Structure 3.2 HL Flashcards
Isomers
Compounds of the same molecular formula that differ from each other in the arrangement of their atoms
Stereoiosmerism
Isomers with different arrangements of atoms in space that DO NOT differ in connectivity or bonding (single/double/triple)
Conformational isomers
Isomers that interconvert by rotation around a sigma bond (as it is a single bond, the atoms can move around the atom to change layout - remember molymod exercise in class)
Configurational isomers
Isomers that interconvert only by breaking and reforming a bond. (molymod exercise in class)
Cis-trans isomers
Cis bonds are when they are all on the same side (no rotation). Trans is when there has been a rotation
Physical and chemical properties of cis trans isomers
Structural isomers have very different physical and chemical properties. The more different the molecule, the more different the properties.
Enantiometers
A chiral carbon atom (when the atom is assymetrical, nonsuperimposable mirror images of each other)
Optical activity in enantiometers
Two enantiometers formed by a chiral carbon atom can rotate light by the same amount but in opposite directions.
Polarimeter
Detects and measures optical activity of enantiometers
Racemic mixture
If both enantiometers are present in equal amounts, the two rotations are cancelled out and the mixture becomes optically inactive called racemic.
Physical properties of enantiomers
Ability to rotate a place of light by the same amount but in opposite directions. Physical properties are identical.
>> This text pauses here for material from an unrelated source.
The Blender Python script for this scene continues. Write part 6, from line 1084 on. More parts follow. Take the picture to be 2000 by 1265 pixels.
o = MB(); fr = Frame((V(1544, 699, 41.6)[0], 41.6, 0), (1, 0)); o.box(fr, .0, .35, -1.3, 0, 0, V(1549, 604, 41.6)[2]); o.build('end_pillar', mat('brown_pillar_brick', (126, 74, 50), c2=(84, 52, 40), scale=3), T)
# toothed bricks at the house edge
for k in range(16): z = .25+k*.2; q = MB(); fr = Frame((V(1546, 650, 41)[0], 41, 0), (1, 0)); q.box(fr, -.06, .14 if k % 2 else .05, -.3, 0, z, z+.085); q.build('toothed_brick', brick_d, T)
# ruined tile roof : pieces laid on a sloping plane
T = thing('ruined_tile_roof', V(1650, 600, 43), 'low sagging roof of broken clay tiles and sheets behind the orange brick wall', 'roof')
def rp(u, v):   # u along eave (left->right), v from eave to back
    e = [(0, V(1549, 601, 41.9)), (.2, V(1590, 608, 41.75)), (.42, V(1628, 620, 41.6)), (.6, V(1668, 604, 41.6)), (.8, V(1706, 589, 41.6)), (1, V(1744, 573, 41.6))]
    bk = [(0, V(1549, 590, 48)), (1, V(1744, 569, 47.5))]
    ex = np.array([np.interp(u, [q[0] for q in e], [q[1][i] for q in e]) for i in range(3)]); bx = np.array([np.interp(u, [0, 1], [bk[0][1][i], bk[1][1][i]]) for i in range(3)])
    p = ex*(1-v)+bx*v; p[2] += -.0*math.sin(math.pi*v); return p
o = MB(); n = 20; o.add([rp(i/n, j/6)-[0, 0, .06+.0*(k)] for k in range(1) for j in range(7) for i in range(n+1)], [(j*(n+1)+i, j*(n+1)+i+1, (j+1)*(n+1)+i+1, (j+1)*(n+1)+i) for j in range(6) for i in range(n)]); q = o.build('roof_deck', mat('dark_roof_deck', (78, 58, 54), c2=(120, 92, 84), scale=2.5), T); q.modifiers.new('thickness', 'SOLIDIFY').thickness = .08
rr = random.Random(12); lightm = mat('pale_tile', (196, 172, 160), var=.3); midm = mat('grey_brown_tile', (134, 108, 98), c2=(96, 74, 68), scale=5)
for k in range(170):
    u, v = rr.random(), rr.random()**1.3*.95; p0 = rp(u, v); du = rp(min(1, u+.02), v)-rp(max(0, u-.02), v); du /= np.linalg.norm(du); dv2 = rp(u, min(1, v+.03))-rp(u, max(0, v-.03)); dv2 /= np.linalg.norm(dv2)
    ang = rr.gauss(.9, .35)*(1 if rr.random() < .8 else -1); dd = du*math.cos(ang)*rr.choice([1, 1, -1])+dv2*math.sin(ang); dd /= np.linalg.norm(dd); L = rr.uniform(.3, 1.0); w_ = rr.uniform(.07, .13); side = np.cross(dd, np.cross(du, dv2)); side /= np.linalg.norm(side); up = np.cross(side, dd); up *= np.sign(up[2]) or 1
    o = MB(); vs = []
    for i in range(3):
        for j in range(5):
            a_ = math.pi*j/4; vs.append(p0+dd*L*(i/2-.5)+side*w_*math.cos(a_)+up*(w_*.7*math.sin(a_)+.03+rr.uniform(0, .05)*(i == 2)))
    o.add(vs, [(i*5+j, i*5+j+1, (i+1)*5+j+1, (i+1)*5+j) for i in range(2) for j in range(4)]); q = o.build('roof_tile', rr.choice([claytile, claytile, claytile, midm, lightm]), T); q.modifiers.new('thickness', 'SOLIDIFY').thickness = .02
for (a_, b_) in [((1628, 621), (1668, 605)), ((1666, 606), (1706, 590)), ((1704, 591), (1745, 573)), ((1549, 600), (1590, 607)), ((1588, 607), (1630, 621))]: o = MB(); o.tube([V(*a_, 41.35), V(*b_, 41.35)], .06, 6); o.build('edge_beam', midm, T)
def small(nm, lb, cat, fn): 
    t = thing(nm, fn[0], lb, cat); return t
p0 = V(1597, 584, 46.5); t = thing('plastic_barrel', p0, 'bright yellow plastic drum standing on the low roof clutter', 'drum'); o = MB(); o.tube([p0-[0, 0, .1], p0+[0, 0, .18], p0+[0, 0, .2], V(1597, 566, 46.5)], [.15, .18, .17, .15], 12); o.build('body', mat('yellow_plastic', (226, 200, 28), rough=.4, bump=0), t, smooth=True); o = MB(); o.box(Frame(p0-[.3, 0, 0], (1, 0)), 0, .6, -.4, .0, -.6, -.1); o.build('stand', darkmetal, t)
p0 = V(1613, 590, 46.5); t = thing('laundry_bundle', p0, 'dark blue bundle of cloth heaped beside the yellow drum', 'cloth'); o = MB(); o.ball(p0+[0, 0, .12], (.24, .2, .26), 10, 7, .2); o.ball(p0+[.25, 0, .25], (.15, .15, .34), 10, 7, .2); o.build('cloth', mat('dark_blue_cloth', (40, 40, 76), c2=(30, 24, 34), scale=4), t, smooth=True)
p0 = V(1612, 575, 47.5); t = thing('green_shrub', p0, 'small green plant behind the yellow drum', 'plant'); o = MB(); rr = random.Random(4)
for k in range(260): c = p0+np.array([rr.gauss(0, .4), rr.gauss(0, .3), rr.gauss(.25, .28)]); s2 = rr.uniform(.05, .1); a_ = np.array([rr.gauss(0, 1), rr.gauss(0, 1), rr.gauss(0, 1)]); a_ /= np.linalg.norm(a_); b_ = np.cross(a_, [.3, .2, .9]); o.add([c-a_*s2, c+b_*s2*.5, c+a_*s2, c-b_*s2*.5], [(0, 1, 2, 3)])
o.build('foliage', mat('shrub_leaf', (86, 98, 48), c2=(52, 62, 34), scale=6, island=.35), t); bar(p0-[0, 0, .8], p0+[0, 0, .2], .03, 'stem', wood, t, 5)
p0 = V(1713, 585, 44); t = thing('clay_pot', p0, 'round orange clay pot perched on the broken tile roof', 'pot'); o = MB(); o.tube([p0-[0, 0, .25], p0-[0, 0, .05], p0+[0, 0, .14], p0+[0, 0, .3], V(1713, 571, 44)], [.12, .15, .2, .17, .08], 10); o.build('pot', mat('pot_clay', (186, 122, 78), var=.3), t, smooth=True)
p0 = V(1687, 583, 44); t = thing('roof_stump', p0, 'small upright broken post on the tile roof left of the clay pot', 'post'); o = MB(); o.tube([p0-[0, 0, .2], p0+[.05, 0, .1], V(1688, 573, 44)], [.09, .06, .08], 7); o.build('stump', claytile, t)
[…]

Chemical properties of enantiomers
Identical except when they interact with other optically active compounds
How to seperate a racemic mixture?
Use a chiral column chromatography.
Diastereomerism
When a molecule contains two or more chiral carbon atoms. Several stereoisomers are possible. Known as enantiomers when mirror images and diastereomers when not mirror images. 2+ stereoisomers have different configurations at the stereocentres
How does the electromagnetic spectrum help in spectroscopy?
Depending on the amount of energy involved, different types of transitions occur in different regions of the electromagnetic spectrum.
When can mass spectroscopy be used?
At low pressures and high voltages when the compound can break down into seperate fragments.
How does infrared spectroscopy work?
When bonds bend/stretch, they vibrate and this causes a change in the dipole moment of the molecule, so it absorbs energy in the IR region. The frequency of the energy depends on the bond.
Why do greenhouse gases absorb infrared energy?
Molecules vibrate as bonds move. Energy associated with the bond vibrations is infrared energy. If there is a change in dipole, vibrations are IR active.
Greenhouse gases (3)
CH4, CO2, H2O
H20 vibrational modes
All infrared active (symmetrical stretch, asymmetrical stretch, symmetrical bend)
CO2 vibrational modes
Symmetrical stretch is IR inactive, asymmetrical stretching and symmetrical bending are IR active
First alkane that contains more than one symbol in H1NMR
Propane
The area under a signal depends on -
The number of nuclei in that chemical environment
Why don’t protons bonded to the same atom interact?
They are equivalent and behave as a group
Why do protons on adjacent carbon atoms not interact?
They are too far apart for magnetic fields to interact through spin spin coupling
Signal for OH protons
Is not split by other protons and appears as singlets